From the line that has "0.06, 0.15, axis='YZ')" down to the final line of the listing below, transcribe every line exactly, and only those.

————————

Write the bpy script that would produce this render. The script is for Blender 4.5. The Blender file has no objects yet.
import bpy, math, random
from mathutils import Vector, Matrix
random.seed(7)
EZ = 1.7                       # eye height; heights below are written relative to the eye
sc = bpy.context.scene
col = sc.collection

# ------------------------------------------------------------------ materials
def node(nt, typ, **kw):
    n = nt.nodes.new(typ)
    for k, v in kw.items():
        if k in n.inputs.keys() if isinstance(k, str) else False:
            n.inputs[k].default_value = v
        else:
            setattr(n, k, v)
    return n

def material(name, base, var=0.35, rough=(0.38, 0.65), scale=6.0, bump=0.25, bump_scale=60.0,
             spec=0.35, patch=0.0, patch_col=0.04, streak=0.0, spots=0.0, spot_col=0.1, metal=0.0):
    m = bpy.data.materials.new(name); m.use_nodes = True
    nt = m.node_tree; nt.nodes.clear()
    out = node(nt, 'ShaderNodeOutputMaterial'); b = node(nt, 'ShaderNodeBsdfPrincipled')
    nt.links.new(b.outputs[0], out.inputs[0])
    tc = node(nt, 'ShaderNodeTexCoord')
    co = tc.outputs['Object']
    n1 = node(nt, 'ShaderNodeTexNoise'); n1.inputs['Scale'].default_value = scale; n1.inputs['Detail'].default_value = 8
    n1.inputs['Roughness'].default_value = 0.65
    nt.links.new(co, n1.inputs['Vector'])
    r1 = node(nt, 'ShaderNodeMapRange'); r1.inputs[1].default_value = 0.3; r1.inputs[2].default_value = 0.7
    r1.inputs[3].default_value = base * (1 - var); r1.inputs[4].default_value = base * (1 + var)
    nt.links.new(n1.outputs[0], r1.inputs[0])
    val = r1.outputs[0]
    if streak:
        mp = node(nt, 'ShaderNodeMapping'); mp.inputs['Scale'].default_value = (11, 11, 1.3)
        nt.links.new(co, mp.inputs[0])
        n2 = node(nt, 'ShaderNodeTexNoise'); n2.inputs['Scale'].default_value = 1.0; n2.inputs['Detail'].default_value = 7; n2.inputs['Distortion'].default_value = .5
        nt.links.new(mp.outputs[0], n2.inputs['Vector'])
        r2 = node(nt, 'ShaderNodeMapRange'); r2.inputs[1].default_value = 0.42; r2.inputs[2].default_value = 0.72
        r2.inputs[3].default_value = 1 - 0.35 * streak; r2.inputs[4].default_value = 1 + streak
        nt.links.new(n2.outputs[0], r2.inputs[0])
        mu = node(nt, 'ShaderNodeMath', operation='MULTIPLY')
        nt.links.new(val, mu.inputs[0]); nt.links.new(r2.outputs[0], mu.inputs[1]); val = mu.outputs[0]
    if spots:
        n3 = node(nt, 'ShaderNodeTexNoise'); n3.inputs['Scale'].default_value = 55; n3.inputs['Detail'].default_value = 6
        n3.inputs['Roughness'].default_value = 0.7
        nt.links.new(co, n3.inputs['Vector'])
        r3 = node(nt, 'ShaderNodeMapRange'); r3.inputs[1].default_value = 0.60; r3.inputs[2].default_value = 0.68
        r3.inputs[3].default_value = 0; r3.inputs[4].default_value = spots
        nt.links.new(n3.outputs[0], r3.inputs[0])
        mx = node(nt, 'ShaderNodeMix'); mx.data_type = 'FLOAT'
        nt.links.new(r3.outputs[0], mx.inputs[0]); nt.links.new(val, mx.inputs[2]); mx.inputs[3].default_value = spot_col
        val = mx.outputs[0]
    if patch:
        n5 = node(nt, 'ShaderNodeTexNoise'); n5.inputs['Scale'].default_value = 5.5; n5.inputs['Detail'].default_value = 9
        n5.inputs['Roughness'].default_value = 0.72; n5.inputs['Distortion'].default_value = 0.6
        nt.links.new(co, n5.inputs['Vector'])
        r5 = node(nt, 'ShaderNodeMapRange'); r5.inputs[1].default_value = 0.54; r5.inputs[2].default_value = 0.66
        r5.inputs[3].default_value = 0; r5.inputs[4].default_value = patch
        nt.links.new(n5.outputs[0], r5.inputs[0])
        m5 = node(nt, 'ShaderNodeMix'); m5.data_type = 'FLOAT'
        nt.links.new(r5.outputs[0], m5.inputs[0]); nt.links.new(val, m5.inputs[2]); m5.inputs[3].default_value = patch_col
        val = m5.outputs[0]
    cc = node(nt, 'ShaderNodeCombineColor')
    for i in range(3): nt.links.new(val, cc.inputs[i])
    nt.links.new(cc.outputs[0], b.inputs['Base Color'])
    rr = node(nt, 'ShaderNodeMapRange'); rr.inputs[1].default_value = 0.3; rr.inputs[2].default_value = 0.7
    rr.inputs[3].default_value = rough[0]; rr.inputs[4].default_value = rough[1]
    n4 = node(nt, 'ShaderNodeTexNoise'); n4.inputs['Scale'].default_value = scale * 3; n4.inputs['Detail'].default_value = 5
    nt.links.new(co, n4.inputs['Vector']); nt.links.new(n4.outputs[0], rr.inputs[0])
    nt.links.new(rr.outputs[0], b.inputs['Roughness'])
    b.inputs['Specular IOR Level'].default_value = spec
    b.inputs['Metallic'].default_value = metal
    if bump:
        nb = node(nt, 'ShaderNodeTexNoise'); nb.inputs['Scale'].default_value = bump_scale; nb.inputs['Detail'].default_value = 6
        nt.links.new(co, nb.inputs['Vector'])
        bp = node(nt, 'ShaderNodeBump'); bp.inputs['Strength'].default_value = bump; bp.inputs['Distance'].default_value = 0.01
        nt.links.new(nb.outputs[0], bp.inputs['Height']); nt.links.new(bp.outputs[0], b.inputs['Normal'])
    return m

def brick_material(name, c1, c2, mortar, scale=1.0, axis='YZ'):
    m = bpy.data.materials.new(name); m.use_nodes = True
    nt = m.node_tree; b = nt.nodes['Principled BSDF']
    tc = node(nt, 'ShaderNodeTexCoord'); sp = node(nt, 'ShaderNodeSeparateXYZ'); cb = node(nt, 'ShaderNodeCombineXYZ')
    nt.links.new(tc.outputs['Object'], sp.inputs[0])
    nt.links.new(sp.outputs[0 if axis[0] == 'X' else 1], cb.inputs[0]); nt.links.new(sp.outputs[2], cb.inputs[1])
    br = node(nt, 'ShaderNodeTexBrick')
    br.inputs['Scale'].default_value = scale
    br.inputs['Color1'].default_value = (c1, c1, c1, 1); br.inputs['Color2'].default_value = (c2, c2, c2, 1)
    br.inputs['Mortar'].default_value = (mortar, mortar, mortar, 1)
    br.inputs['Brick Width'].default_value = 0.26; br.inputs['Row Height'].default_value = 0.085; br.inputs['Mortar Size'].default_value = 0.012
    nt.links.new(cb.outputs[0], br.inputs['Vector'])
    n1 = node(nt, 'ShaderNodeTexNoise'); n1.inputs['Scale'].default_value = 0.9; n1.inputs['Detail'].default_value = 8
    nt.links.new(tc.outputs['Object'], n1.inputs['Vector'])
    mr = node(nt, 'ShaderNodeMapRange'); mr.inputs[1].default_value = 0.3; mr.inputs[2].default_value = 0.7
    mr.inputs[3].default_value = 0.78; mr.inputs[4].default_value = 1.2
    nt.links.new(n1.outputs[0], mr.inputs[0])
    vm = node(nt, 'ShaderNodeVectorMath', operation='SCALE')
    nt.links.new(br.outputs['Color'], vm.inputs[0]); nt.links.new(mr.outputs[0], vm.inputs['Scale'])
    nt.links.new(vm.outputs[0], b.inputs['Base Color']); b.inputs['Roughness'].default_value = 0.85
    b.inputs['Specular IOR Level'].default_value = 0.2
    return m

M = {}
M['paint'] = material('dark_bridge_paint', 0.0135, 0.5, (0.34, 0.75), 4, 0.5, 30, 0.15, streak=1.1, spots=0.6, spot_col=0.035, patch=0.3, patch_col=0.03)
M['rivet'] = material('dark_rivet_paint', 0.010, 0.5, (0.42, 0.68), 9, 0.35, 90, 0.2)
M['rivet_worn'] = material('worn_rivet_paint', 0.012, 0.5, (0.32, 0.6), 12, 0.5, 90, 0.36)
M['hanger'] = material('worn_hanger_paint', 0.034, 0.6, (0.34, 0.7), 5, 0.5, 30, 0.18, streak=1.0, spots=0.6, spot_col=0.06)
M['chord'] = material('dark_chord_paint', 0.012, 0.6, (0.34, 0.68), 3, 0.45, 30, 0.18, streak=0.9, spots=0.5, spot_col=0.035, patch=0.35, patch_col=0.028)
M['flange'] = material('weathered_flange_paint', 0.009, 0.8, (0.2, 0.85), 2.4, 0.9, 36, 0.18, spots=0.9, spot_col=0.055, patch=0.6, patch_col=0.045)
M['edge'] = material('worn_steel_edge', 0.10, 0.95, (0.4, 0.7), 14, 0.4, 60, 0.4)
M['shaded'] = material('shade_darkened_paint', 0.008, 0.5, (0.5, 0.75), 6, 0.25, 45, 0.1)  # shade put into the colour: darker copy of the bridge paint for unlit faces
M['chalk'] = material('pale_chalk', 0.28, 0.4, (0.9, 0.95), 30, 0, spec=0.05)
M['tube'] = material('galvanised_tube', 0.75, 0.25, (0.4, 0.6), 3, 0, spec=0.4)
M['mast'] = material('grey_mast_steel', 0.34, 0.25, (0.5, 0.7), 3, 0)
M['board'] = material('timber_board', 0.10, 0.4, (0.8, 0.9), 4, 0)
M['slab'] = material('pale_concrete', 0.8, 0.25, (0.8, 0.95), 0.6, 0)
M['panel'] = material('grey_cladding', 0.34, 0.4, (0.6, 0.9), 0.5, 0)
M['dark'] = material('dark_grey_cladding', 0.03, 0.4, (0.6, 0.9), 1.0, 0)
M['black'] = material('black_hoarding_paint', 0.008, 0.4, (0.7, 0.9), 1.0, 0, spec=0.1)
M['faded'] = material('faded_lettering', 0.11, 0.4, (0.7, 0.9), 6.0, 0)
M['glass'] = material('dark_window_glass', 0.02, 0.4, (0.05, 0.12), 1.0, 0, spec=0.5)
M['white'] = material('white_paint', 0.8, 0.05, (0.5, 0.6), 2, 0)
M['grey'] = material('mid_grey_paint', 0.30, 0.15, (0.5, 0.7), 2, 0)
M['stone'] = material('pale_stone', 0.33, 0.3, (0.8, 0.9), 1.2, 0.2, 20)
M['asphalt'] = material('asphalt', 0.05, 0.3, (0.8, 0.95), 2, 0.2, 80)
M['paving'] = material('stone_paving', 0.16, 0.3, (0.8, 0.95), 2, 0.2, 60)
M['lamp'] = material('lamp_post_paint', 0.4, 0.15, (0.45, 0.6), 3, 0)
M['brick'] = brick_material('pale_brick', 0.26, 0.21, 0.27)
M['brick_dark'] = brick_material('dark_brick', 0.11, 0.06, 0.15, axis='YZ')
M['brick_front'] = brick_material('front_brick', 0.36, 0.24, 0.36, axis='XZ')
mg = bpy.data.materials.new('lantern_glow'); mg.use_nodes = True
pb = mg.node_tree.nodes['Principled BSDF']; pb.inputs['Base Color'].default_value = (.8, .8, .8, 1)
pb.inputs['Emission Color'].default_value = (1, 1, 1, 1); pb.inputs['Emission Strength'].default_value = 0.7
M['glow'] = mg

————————

> **Worked solution**
M['brick_dark'] = brick_material('dark_brick', 0.11, 0.06, 0.15, axis='YZ')
M['brick_front'] = brick_material('front_brick', 0.36, 0.24, 0.36, axis='XZ')
mg = bpy.data.materials.new('lantern_glow'); mg.use_nodes = True
pb = mg.node_tree.nodes['Principled BSDF']; pb.inputs['Base Color'].default_value = (.8, .8, .8, 1)
pb.inputs['Emission Color'].default_value = (1, 1, 1, 1); pb.inputs['Emission Strength'].default_value = 0.7
M['glow'] = mg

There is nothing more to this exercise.